O presidente também promete ampliar as medidas de proteção à mulher, aos deficientes físicos e a todos os que sofrem discriminação. A ampliação do acesso à cultura e à informação também está prevista no plano para a gestão 2007-2010. Entre as medidas propostas, estão a manutenção e a ampliação do ProUni, a construção de universidades, a criação da rede nacional de cultura e a democratização de acesso aos meios de comunicação.
A implantação da TV Digital e o aumento de recursos para pesquisa e produção de produtos de alta tecnologia também são colocados como prioridade. O incentivo ao turismo com a valorização das vocações regionais é outra proposta para gerar o crescimento do país.
No novo mandato, o petista pretende, ainda, ampliar o Plano Nacional de Reforma Agrária, dando condições para que as famílias assentadas consigam gerar renda e preservar o meio ambiente.

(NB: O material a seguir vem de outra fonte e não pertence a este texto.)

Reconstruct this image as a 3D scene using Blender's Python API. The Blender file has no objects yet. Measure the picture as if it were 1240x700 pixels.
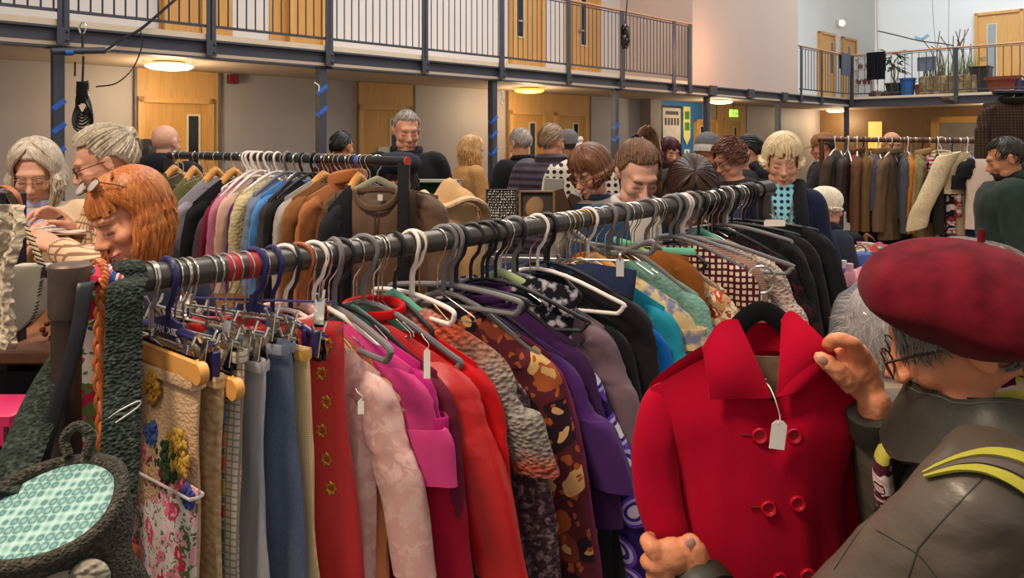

Para recuperar sua imagem frente aos agricultores, altamente desgastada por causa de sucessivas crises no campo, o presidente garante que aumentará os recursos destinados aos produtores rurais. A prioridade, no entanto, continuará sendo a agricultura familiar, que passará a ter políticas diferenciadas por regiões.
O aumento da exportação de produtos com valores agregados é outra proposta. O incentivo à produção nacional contará com a implantação de medidas protecionistas contra a concorrência predatória de produtos estrangeiros, com a redução de tributos e a com expansão de linhas de crédito.
A longo prazo, Lula diz que construirá o Pólo Petroquímico e a Siderúrgica do Rio de Janeiro, dará mais apoio à indústria naval especialmente para construção de plataformas e petroleiros e fará um gasoduto para abastecer a Siderúrgica do Ceará.
Entre as obras de infra-estrutura, está a duplicação das BR-101 Sul e BR-101 Nordeste, que está em andamento, e a construção da BR-163 no Pará, da BR-158 no Mato Grosso, da BR-364 no Acre e da BR-040 em Minas Gerais. A melhoria do fornecimento de energia e a continuação do projeto Luz para Todos também são citados no plano de governo.